What is the equation for finding the magic constant of a magic square?

[BobFijiwinkle]

Hey all. I'm trying to convert a series which gives me the magic constant for a magic square into an equation. How would I go about doing this?

The series is:
\mbox{S}=\left[ \frac{n+1}{2}+\left( n-1 \right)n \right]

 

[sjb-2812]

What do you mean by the magic constant? The sum - so for a 3 x 3 from 1-9 you want 15?

Simply sum 1 to n², then divide by n?

 

[BobFijiwinkle]

Yes, that's what I mean by the magic constant.

Yes, I know that, but I'm trying to derive the formula from the series to prove that that is correct.

BF

 

[sjb-2812]

I'm not sure that it is.

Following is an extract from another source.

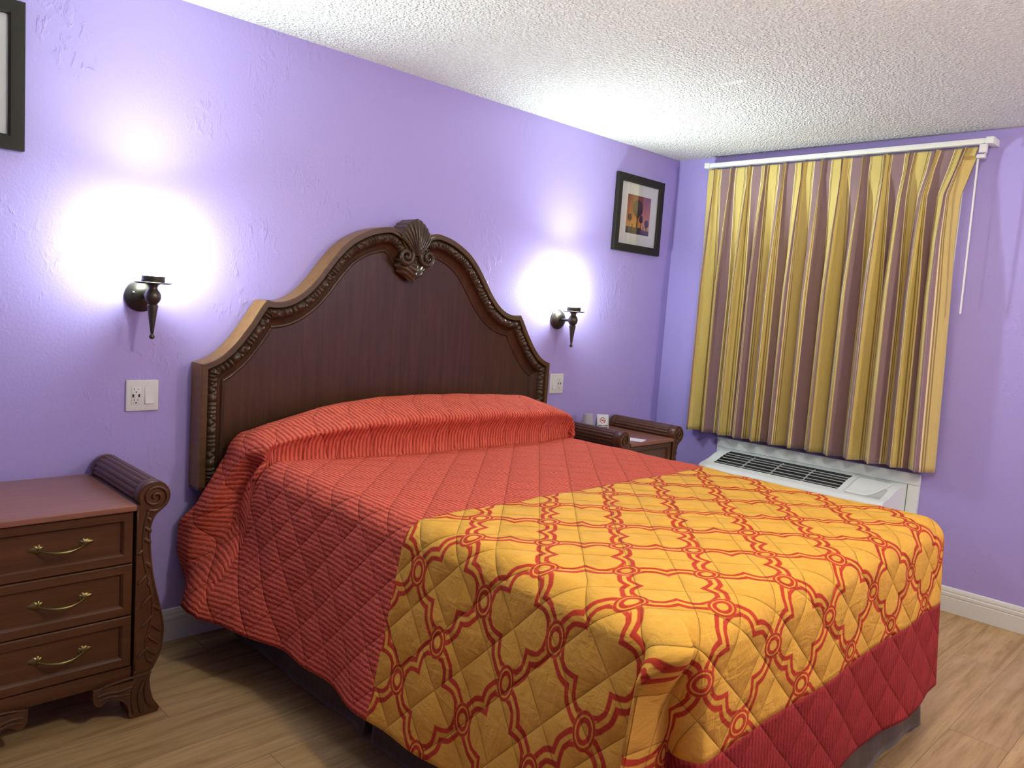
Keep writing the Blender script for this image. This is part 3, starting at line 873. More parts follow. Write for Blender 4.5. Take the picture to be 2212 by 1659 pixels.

Plugging 3 into your formula gives 10, to say nothing of what happens if n is even.

What is the sum of 1 + 2 + 3 + ... a, where a is an integer?

 

[BobFijiwinkle]

Let me get something clear.

I'm trying to prove that the magic constant is

M_{2}\left( n \right)\; =\; \frac{n\left( n^{2}+1 \right)}{2}

 

[sjb-2812]

Ahh, that looks a lot more like the formula I've got.

To explain where I'm coming from with my request for the sum of 1 + 2 + 3 + ... a (hint Gauss), if you sum these, then divide by the number of rows / colums you ought to get somewhere. I didn't want to say the sum of 1 to n², in case it got confused as 1 + 4 + 9 etc.